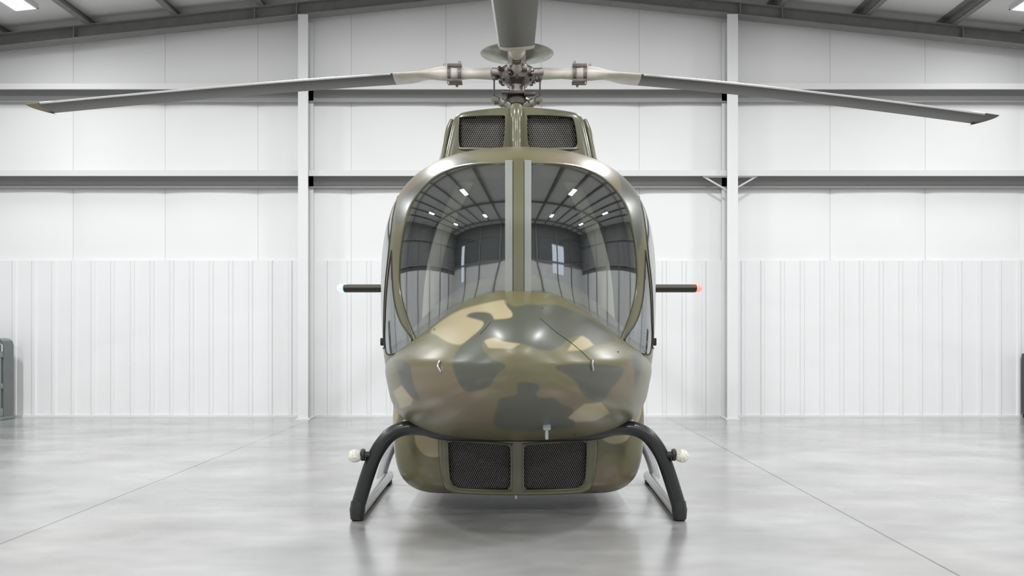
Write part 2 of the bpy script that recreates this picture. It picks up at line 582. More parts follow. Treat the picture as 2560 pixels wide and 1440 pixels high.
# ribbed liner panel on the lower wall
prof = [(-12.0, 0.0)]
xr = wx(40, YW) - 0.3406 * 9
while xr < 11.9:
    if xr > -11.95:
        prof += [(xr - 0.045, 0), (xr - 0.026, 0.022), (xr + 0.026, 0.022), (xr + 0.045, 0)]
    xr += 0.3406
prof.append((12.0, 0))
zt = wz(652, YW)
r0 = [(x, YW - 0.045 - d, 0.0) for x, d in prof]; r1 = [(x, YW - 0.045 - d, zt) for x, d in prof]
rb1 = [(x, YW - 0.01, zt) for x, d in prof]
V = r0 + r1 + rb1; N = len(prof)
Fc = [(i, i + 1, N + i + 1, N + i) for i in range(N - 1)] + [(N + i, N + i + 1, 2 * N + i + 1, 2 * N + i) for i in range(N - 1)]
lp = obj('liner_panel', (V, Fc), M_liner, parent=wb, smooth=False)
lp['label'] = 'white ribbed metal liner along the foot of the wall'

# girts
for k, (pyl, name_l) in enumerate(((216, 'upper horizontal wall girt across the gable wall'), (433, 'lower horizontal wall girt across the gable wall'))):
    zc = wz(pyl, 15.66)
    g = [box(-XS, XS, 15.66, 15.672, zc - 0.045, zc + 0.05), box(-XS, XS, 15.667, YW + 0.05, zc + 0.036, zc + 0.047), box(-XS, XS, 15.667, 15.71, zc - 0.042, zc - 0.032)]
    o = obj('trim_%d' % (k + 1), g, M_girt, smooth=False); struct(o, name_l)
    obj('girt_web', [box(-XS, XS, 15.93, 15.945, zc - 0.20, zc + 0.04), box(-XS, XS, 15.87, 15.945, zc - 0.205, zc - 0.19)], M_girtweb, o, smooth=False)
# base trim at the floor
o = obj('baseboard_back', box(-XS, XS, YW - 0.075, YW, 0, 0.035), M_column, smooth=False); struct(o)

# columns of the gable wall
for px0, px1, lab in ((745, 770, 'left pale steel column against the gable wall'), (1818, 1845, 'right pale steel column against the gable wall')):
    Yc = 15.52
    x0, x1 = wx(px0, Yc), wx(px1, Yc)
    zt_ = z_raf(min(abs(x0), abs(x1))) - 0.02
    xm = (x0 + x1) / 2
    g = [box(x0, x1, Yc, Yc + 0.012, 0, zt_), box(xm - 0.006, xm + 0.006, Yc + 0.008, YW - 0.08, 0.02, zt_ - 0.004), box(x0, x1, YW - 0.10, YW - 0.07, 0, zt_),
         box(x0 - 0.03, x1 + 0.03, Yc - 0.03, YW - 0.08, 0, 0.018)]
    o = obj('column', g, M_column, smooth=False); struct(o, lab)
    if px0 > 1296:
        for s in (-1, 1):
            zb_ = wz(437, Yc)
            br = obj('girt_brace', [tube([(xm + s * 0.44, 15.72, zb_), (xm + s * 0.06, 15.72, zb_ - 0.22)], 0.016, 6),
                                    box(min(xm + s * 0.05, xm + s * 0.46), max(xm + s * 0.05, xm + s * 0.46), 15.69, 15.74, zb_ - 0.01, zb_ + 0.015)], M_girt, parent=o, smooth=False)

# gable rafter (an I-section following the roof slope) and its stiffeners
for s, nm in ((-1, 'left'), (1, 'right')):
    g = []
    def slab(ya, yb, zl, zh):
        xa, xb = 0.0, s * XS
        v = [(xa, ya, z_raf(0) + zl), (xb, ya, z_raf(XS) + zl), (xb, yb, z_raf(XS) + zl), (xa, yb, z_raf(0) + zl),
             (xa, ya, z_raf(0) + zh), (xb, ya, z_raf(XS) + zh), (xb, yb, z_raf(XS) + zh), (xa, yb, z_raf(0) + zh)]
        return v, box(0, 1, 0, 1, 0, 1)[1]
    g += [slab(15.56, 15.80, 0.0, 0.02), slab(15.67, 15.69, 0.02, 0.21), slab(15.56, 15.80, 0.21, 0.225)]
    for xst in (3.74, 4.45, 7.5, 10.0):
        z0 = z_raf(xst)
        g.append(box(s * xst - 0.008, s * xst + 0.008, 15.57, 15.79, z0 + 0.01, z0 + 0.215))
    o = obj('rafter', g, M_steel, smooth=False); struct(o, nm + ' half of the grey gable rafter under the roof')
# main frames nearer the camera and behind it (seen in reflections)
for yy in (8.2, 1.0, -6.0):
    for s in (-1, 1):
        v = []
        for (ya, yb) in ((yy - 0.1, yy + 0.1),):
            d = 0.28
            v = [(0, ya, z_raf(0) + 0.225 - d), (s * XS, ya, z_raf(XS) + 0.225 - d), (s * XS, yb, z_raf(XS) + 0.225 - d), (0, yb, z_raf(0) + 0.225 - d),
                 (0, ya, z_raf(0) + 0.225), (s * XS, ya, z_raf(XS) + 0.225), (s * XS, yb, z_raf(XS) + 0.225), (0, yb, z_raf(0) + 0.225)]
        o = obj('rafter', (v, box(0, 1, 0, 1, 0, 1)[1]), M_steel, smooth=False); struct(o)

# purlins and roof skin
for s in (-1, 1):
    for k in range(8):
        x = s * (1.46 * k) if k else s * 0.15
        zb_ = z_raf(x) + 0.225
        g = [box(x - 0.008, x + 0.008, YB, YW, zb_ + 0.004, zb_ + 0.146), box(x - 0.008, x + 0.10, YB, YW, zb_, zb_ + 0.012), box(x - 0.10, x + 0.008, YB, YW, zb_ + 0.138, zb_ + 0.15)]
        o = obj('purlin', g, M_steel, smooth=False); struct(o)
v = []
for x in (-XS - 0.2, 0, XS + 0.2):
    for y in (YB - 0.2, YW + 0.3):
        for dz in (0, 0.1):
            v.append((x, y, z_ceil(x) + dz))
f = [(0, 2, 6, 4), (4, 6, 10, 8), (1, 5, 7, 3), (5, 9, 11, 7), (0, 1, 3, 2), (8, 10, 11, 9), (0, 4, 5, 1), (4, 8, 9, 5), (2, 3, 7, 6), (6, 7, 11, 10)]
o = obj('ceiling', (v, f), M_ceil, smooth=False); struct(o)
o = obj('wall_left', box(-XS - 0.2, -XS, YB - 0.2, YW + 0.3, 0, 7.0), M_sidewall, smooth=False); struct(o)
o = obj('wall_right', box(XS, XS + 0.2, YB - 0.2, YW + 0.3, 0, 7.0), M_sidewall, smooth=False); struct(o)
for s in (-1, 1):
    o = obj('wall_%s_liner' % ('left' if s < 0 else 'right'), box(min(s * XS, s * (XS - 0.05)), max(s * XS, s * (XS - 0.05)), YB + 0.05, YW - 0.1, 0, zt), M_liner, smooth=False); struct(o)
    for k, zz in enumerate((2.9, 4.5)):
        o = obj('trim_%d' % (10 + k + (2 if s > 0 else 0)), box(min(s * XS, s * (XS - 0.2)), max(s * XS, s * (XS - 0.2)), YB, 15.5, zz, zz + 0.1), M_steel, smooth=False); struct(o)
    for yy in (13.5, 8.2, 4.6, 1.0, -2.5, -6.0):
        o = obj('column', box(min(s * XS, s * (XS - 0.3)), max(s * XS, s * (XS - 0.3)), yy - 0.08, yy + 0.08, 0, 6.0), M_steel, smooth=False); struct(o)
# wall behind the camera with a window opening to daylight
g = []
wins = [(4.0, 6.4, 2.5, 4.0), (-9.6, -8.7, 2.2, 4.4)]
xcur = -XS
for (a, b, c, d) in sorted(wins):
    g.append(box(xcur, a, YB - 0.15, YB, 0, 7.95)); g.append(box(a, b, YB - 0.15, YB, 0, c)); g.append(box(a, b, YB - 0.15, YB, d, 7.95)); xcur = b
g.append(box(xcur, XS, YB - 0.15, YB, 0, 7.95))
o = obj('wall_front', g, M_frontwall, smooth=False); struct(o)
for k, (a, b, c, d) in enumerate(wins):
    o = obj('window_%d' % (k + 1), [box(a - 0.05, b + 0.05, YB, YB + 0.03, c - 0.05, c), box(a - 0.05, b + 0.05, YB, YB + 0.03, d, d + 0.05),
        box(a - 0.05, a, YB, YB + 0.03, c, d), box(b, b + 0.05, YB, YB + 0.03, c, d)], M_column, smooth=False); struct(o)
lo_z = 3.0
o = obj('wall_front_liner', [box(-XS, -9.6, YB, YB + 0.04, 0, lo_z), box(-9.6, -8.7, YB, YB + 0.04, 0, 2.2), box(-8.7, 4.0, YB, YB + 0.04, 0, lo_z), box(4.0, 6.4, YB, YB + 0.04, 0, 2.5), box(6.4, XS, YB, YB + 0.04, 0, lo_z)], M_liner, smooth=False); struct(o)
for k, zz in enumerate((lo_z, 4.7, 5.9)):
    o = obj('trim_%d' % (k + 3), box(-XS, XS, YB, YB + 0.14, zz, zz + 0.09), M_steel, smooth=False); struct(o)
for xx in (-8.2, -4.9, -1.6, 1.6, 4.9, 8.2):
    o = obj('column', box(xx - 0.09, xx + 0.09, YB, YB + 0.25, 0, 7.0), M_steel, smooth=False); struct(o)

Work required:
Repeat, exactly and in full, each line from the start of the data to the line that contains "o = obj('baseboard_back', box(-XS, XS, YW". Pictures do not go in.

Output:
Write part 2 of the bpy script that recreates this picture. It picks up at line 582. More parts follow. Treat the picture as 2560 pixels wide and 1440 pixels high.
# ribbed liner panel on the lower wall
prof = [(-12.0, 0.0)]
xr = wx(40, YW) - 0.3406 * 9
while xr < 11.9:
    if xr > -11.95:
        prof += [(xr - 0.045, 0), (xr - 0.026, 0.022), (xr + 0.026, 0.022), (xr + 0.045, 0)]
    xr += 0.3406
prof.append((12.0, 0))
zt = wz(652, YW)
r0 = [(x, YW - 0.045 - d, 0.0) for x, d in prof]; r1 = [(x, YW - 0.045 - d, zt) for x, d in prof]
rb1 = [(x, YW - 0.01, zt) for x, d in prof]
V = r0 + r1 + rb1; N = len(prof)
Fc = [(i, i + 1, N + i + 1, N + i) for i in range(N - 1)] + [(N + i, N + i + 1, 2 * N + i + 1, 2 * N + i) for i in range(N - 1)]
lp = obj('liner_panel', (V, Fc), M_liner, parent=wb, smooth=False)
lp['label'] = 'white ribbed metal liner along the foot of the wall'

# girts
for k, (pyl, name_l) in enumerate(((216, 'upper horizontal wall girt across the gable wall'), (433, 'lower horizontal wall girt across the gable wall'))):
    zc = wz(pyl, 15.66)
    g = [box(-XS, XS, 15.66, 15.672, zc - 0.045, zc + 0.05), box(-XS, XS, 15.667, YW + 0.05, zc + 0.036, zc + 0.047), box(-XS, XS, 15.667, 15.71, zc - 0.042, zc - 0.032)]
    o = obj('trim_%d' % (k + 1), g, M_girt, smooth=False); struct(o, name_l)
    obj('girt_web', [box(-XS, XS, 15.93, 15.945, zc - 0.20, zc + 0.04), box(-XS, XS, 15.87, 15.945, zc - 0.205, zc - 0.19)], M_girtweb, o, smooth=False)
# base trim at the floor
o = obj('baseboard_back', box(-XS, XS, YW - 0.075, YW, 0, 0.035), M_column, smooth=False); struct(o)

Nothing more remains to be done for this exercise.